PROBLEM DESCRIPTION: For the entries below, copy exactly the line that contains "What Blender Python" through the line that contains "v=Q+E*s+N*d; v.z=QZ+z; return v", both ends included, and exclude all pictures.

[start of MATERIAL SUPPLIED]

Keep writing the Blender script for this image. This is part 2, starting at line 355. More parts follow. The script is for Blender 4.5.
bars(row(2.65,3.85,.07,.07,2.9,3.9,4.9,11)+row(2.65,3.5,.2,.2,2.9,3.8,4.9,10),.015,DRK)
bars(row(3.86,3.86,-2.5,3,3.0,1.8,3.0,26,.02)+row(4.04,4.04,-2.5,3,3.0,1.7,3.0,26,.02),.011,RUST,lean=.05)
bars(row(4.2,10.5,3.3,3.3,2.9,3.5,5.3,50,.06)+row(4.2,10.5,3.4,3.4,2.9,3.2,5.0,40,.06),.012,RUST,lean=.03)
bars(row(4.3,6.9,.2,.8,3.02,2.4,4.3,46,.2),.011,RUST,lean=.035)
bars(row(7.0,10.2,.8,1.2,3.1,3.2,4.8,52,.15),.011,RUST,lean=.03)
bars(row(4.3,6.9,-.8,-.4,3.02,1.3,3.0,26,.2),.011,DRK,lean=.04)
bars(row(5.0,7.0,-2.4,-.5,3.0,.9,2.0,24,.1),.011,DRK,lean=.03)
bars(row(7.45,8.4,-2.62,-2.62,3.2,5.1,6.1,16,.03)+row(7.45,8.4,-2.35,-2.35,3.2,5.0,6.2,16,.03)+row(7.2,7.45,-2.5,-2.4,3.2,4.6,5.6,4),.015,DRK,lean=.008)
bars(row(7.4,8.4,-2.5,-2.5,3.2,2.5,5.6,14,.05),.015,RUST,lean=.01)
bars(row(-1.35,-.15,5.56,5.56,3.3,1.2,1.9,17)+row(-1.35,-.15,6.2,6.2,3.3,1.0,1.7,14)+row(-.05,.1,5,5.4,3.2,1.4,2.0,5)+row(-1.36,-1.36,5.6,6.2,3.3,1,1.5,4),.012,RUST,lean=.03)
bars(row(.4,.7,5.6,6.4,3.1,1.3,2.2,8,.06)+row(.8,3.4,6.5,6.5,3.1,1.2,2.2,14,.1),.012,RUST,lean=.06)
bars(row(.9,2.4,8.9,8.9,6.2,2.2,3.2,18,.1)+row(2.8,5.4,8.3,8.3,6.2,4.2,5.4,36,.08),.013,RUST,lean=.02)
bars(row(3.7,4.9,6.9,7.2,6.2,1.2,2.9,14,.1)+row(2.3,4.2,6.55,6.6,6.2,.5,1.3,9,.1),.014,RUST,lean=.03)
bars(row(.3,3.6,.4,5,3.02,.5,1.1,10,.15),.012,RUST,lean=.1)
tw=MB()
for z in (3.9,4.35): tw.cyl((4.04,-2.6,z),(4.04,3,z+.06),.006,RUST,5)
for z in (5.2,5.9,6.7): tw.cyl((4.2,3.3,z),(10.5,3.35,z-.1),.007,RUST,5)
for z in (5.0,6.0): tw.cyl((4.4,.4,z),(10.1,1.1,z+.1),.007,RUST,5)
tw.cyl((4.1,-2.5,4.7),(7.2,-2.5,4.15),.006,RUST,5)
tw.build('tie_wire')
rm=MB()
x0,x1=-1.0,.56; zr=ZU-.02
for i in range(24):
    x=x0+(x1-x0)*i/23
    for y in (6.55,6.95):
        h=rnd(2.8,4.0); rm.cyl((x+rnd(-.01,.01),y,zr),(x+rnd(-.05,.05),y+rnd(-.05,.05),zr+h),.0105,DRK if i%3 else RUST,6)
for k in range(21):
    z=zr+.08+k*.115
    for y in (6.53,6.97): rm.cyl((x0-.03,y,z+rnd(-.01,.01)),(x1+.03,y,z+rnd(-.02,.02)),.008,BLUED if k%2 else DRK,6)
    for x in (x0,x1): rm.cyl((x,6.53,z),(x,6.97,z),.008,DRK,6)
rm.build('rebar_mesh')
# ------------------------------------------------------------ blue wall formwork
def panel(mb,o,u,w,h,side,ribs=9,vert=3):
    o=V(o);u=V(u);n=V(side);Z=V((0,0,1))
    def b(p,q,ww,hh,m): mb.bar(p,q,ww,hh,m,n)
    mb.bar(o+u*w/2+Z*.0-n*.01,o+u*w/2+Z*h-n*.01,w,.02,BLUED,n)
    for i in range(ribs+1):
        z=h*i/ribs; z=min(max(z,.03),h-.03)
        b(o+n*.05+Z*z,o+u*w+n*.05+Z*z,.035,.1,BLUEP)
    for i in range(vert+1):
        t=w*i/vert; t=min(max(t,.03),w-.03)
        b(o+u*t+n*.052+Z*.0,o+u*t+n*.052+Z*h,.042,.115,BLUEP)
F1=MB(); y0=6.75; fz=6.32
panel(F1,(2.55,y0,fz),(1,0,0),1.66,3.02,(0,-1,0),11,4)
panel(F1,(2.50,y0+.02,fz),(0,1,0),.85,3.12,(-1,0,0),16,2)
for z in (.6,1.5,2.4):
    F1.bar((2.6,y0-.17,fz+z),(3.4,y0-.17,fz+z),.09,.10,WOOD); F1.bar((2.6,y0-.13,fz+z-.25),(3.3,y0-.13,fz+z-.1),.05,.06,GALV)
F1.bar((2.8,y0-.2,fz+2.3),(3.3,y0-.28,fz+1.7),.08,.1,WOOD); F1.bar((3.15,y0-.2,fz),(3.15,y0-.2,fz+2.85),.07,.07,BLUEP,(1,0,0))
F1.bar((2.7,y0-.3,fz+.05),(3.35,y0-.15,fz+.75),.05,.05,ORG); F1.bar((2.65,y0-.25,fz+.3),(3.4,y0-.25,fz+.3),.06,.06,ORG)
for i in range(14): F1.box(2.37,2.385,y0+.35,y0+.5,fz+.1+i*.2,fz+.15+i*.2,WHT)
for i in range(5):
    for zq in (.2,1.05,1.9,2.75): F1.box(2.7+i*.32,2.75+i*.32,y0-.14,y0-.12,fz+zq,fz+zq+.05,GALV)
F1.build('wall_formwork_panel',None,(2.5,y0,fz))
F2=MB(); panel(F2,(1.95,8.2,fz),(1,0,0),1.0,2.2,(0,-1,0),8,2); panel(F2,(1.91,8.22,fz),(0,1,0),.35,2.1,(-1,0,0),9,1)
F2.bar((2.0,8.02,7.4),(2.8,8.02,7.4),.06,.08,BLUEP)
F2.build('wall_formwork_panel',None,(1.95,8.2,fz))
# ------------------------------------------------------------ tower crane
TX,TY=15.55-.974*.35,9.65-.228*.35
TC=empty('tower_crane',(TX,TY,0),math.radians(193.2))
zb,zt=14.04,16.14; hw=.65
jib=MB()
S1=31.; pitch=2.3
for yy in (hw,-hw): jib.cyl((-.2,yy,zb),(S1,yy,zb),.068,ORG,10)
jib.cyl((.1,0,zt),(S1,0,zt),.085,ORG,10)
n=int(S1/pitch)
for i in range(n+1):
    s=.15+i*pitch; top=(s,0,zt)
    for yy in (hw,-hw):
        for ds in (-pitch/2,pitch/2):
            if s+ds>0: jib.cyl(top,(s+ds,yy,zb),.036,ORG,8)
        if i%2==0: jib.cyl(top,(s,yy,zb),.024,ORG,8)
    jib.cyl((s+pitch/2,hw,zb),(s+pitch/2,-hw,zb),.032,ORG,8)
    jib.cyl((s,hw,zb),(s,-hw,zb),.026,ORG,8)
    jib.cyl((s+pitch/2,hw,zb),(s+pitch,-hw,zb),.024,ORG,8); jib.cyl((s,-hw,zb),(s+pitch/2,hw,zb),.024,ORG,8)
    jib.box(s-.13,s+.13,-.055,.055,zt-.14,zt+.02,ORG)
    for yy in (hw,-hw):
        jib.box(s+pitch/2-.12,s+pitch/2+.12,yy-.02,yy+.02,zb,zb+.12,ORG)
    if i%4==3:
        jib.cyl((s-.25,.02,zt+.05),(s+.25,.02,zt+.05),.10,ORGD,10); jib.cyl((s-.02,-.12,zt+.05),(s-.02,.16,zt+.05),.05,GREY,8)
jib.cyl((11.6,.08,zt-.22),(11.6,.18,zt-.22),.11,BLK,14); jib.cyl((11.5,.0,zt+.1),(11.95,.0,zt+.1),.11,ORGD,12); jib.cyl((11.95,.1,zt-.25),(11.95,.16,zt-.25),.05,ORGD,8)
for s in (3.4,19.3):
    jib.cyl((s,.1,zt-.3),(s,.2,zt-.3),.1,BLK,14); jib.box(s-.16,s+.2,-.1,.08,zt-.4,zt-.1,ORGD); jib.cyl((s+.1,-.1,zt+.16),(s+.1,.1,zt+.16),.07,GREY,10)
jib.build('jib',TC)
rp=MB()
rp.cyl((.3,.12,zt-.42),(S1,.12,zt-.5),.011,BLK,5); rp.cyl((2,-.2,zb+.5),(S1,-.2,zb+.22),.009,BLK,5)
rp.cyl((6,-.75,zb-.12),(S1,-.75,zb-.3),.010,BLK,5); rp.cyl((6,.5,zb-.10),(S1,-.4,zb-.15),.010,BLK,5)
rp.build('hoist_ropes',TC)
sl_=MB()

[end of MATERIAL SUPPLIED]
[start of MATERIAL SUPPLIED]

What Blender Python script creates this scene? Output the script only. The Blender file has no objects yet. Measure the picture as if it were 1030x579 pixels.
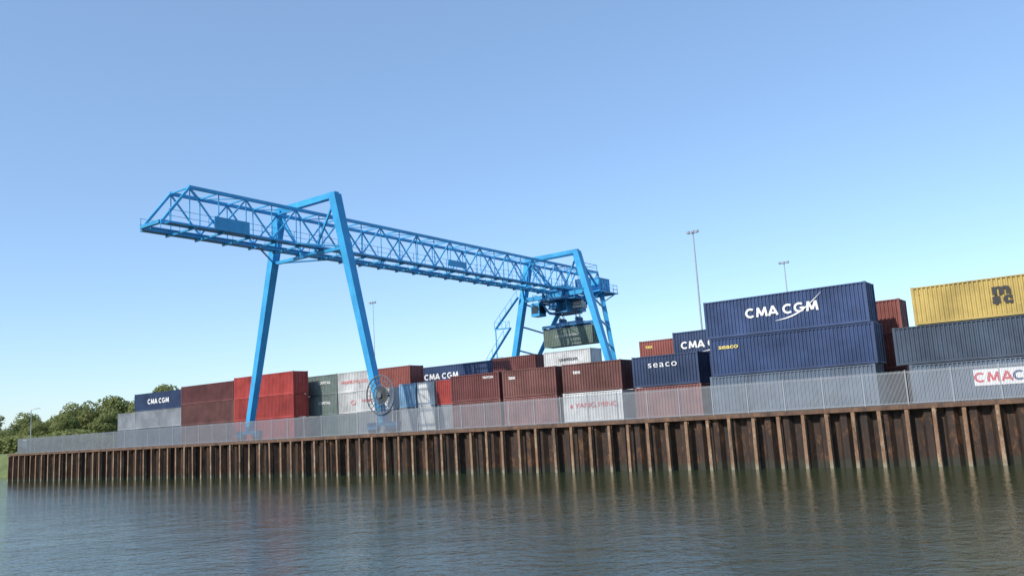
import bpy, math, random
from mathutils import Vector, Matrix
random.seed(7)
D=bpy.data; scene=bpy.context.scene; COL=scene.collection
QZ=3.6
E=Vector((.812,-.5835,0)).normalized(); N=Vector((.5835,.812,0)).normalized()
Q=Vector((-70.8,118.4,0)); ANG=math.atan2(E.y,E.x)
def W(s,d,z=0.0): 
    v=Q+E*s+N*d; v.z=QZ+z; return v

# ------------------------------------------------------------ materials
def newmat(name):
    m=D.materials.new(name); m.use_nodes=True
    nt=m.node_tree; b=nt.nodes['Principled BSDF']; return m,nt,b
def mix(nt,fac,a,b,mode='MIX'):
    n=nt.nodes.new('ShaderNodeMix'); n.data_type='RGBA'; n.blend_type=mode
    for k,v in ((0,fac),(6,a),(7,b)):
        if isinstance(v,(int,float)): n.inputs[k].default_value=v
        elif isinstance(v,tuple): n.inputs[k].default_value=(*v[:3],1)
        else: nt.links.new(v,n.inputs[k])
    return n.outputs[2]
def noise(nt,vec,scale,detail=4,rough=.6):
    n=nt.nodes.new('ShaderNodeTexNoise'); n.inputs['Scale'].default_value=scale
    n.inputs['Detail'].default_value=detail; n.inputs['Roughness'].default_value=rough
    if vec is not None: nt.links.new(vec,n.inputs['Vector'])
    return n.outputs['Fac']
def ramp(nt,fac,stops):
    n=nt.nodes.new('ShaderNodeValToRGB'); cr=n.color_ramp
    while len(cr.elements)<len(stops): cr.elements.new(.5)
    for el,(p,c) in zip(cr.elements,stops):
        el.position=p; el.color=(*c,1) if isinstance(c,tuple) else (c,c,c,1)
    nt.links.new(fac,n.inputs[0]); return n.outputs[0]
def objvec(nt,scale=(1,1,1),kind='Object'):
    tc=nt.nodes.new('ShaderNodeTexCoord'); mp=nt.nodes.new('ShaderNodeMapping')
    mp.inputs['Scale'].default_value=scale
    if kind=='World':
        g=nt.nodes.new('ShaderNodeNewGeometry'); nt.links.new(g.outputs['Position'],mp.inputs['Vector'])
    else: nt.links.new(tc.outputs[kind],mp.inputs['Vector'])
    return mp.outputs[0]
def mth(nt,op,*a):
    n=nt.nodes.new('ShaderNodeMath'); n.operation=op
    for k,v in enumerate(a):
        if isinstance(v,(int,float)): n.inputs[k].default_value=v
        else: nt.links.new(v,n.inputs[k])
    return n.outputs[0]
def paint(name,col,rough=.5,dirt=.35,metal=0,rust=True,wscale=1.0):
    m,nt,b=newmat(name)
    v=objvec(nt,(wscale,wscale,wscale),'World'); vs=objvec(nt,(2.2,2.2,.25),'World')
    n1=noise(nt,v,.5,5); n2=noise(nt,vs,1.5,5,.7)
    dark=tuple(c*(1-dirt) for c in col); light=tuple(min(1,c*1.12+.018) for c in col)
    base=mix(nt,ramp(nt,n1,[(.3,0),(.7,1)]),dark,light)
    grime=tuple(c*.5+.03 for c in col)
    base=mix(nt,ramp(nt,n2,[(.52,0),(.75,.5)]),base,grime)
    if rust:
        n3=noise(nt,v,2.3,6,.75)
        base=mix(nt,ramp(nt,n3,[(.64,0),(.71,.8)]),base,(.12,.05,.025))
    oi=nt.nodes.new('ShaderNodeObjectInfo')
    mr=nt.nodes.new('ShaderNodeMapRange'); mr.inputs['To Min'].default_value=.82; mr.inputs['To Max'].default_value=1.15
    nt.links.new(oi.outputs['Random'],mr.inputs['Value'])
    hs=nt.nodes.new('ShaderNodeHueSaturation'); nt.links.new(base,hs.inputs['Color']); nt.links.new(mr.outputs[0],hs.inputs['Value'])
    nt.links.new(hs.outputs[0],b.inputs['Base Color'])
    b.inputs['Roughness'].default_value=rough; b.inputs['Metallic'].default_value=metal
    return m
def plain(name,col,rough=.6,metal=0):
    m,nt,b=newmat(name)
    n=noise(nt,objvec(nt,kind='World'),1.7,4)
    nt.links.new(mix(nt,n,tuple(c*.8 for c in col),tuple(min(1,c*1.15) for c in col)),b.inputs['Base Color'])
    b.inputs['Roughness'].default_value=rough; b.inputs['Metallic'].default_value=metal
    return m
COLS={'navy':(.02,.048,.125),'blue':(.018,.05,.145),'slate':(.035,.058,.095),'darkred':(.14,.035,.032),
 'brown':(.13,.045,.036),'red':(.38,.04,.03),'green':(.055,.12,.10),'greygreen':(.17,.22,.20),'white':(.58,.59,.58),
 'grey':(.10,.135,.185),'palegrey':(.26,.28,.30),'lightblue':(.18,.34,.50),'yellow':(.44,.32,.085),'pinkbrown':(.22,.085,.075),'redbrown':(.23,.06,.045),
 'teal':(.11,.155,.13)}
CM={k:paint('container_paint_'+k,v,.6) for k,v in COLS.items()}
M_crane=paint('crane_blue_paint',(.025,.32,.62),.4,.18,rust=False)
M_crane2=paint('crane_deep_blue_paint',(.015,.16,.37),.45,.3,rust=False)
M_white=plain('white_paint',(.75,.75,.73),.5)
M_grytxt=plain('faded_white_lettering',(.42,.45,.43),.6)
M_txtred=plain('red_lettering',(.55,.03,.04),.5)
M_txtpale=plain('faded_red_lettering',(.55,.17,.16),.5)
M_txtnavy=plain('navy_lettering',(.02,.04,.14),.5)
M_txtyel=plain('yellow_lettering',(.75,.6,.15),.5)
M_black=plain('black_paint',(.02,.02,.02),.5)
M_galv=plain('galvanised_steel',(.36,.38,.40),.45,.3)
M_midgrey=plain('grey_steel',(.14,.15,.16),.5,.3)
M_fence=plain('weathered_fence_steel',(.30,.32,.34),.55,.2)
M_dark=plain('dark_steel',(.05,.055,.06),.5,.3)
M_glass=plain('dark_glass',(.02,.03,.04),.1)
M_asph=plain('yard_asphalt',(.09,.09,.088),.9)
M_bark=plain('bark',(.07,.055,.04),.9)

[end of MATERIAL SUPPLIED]

WRITTEN RESPONSE:
What Blender Python script creates this scene? Output the script only. The Blender file has no objects yet. Measure the picture as if it were 1030x579 pixels.
import bpy, math, random
from mathutils import Vector, Matrix
random.seed(7)
D=bpy.data; scene=bpy.context.scene; COL=scene.collection
QZ=3.6
E=Vector((.812,-.5835,0)).normalized(); N=Vector((.5835,.812,0)).normalized()
Q=Vector((-70.8,118.4,0)); ANG=math.atan2(E.y,E.x)
def W(s,d,z=0.0): 
    v=Q+E*s+N*d; v.z=QZ+z; return v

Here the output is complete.